Begitu ujar beliau saat duduk di kursi santainya yang berada di tengah ruang nonton keluarga kami dulu. Tapi denah rumah kami kini sudah berubah banyak. Ruang nonton itu dirombak menjadi kamar pribadiku dan jelas kursi nenek tak lagi disana. Mungkin nenek akan sedih ketika tahu tak ada lagi tempat dimana beliau bisa menjagaku sekaligus tempatku mengobati rindu. Tapi tidak, kurasa ia akan bahagia saat tahu ingatanku tentangnya tak berbatas pada kursi juga denah yang dulunya menjadi potret terakhir sebelum ia berpulang. Tanpa itu semua, aku masih bisa merindukannya dengan jelas juga merasakan kasih sayang melalui petuahnya yang acapkali terlintas.

Sama halnya ayahku, terlebih ia kurindukan lebih dari apapun di dunia ini dan apakah setelah ia tiada semua sudah selesai? Sama sekali tidak. Kau tahu, aku masih menghabiskan jam-jamku berbincang dengan ayah meski aku telah menyandang status yatim. Ayah yang baik akan selalu tahu keadaan putrinya. Begitupun ayahku. Bagaimana tidak? Beliau memperhatikanku dari langit, yang bagiku adalah bentuk cinta bermakna lebih luas dibanding ketika ia masih hidup. Sadarkah kita bahwa akan lebih mudah bagi orang yang telah berpulang untuk menjaga dan menyayangi kita lantaran ia dan Tuhan tak lagi berjarak. Dan aku percaya, semua hal-hal baik yang terjadi padaku setiap waktunya adalah bisikan doa ayah dan nenek kepada sang maha pendengar.

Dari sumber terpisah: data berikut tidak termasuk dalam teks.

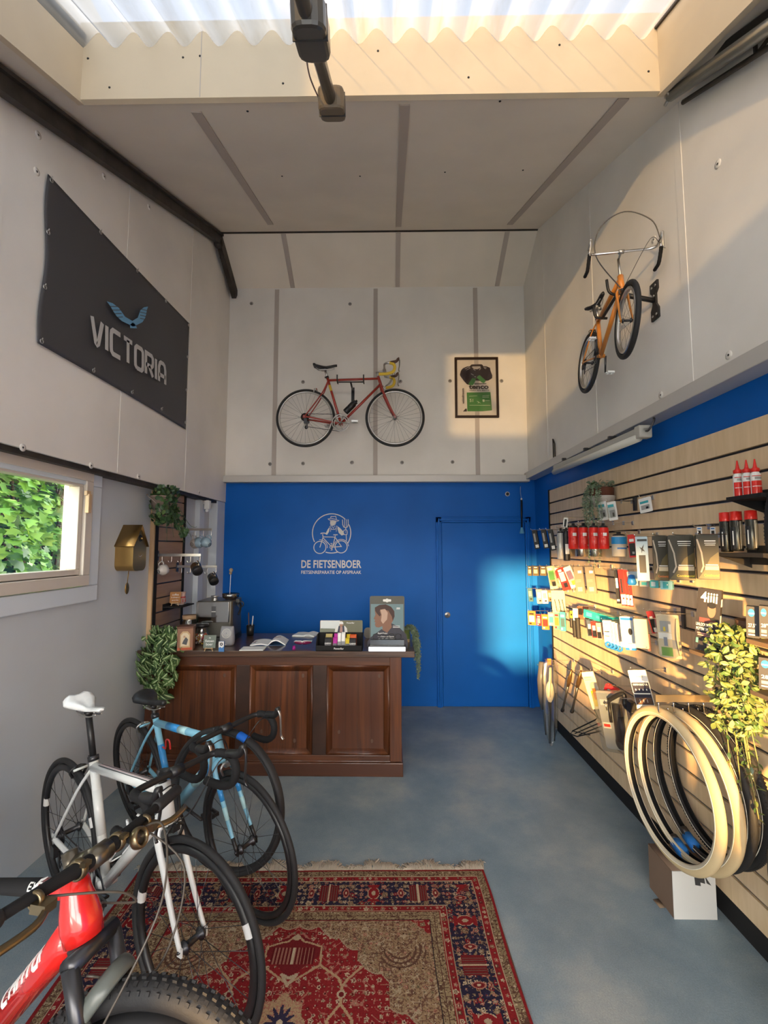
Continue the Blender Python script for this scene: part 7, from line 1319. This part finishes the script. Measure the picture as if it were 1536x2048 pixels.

Mungkin seperti itulah orang-orang terkasih kita hidup. Ingatan memang berbatas begitupun umur manusia, tapi kasih sayang tuluslah yang mengabadikan jiwa dan kenangan. Orang yang benar-benar kita cintai dan mencintai kita, tak ada istilah mati, tak ada sebutan perpisahan selamanya di antara kita dengan mereka. Pribadi kitalah yang paling tahu bagaimana dan dimana jiwa mereka hidup tanpa perlu dijabarkan.

Dan si botak licin itu sekali lagi sangatlah benar. Kematian bukan akhir dari kehidupan. Kematian hanya mengambil kelahiran, tapi kehidupan itu sendiri tetap berlanjut.

Dunia bukan lagi tempat hidup bagi jiwa yang tak berjasad, satu-satunya tempat terbaik mereka melanjutkan kehidupan adalah disini, di hati kita.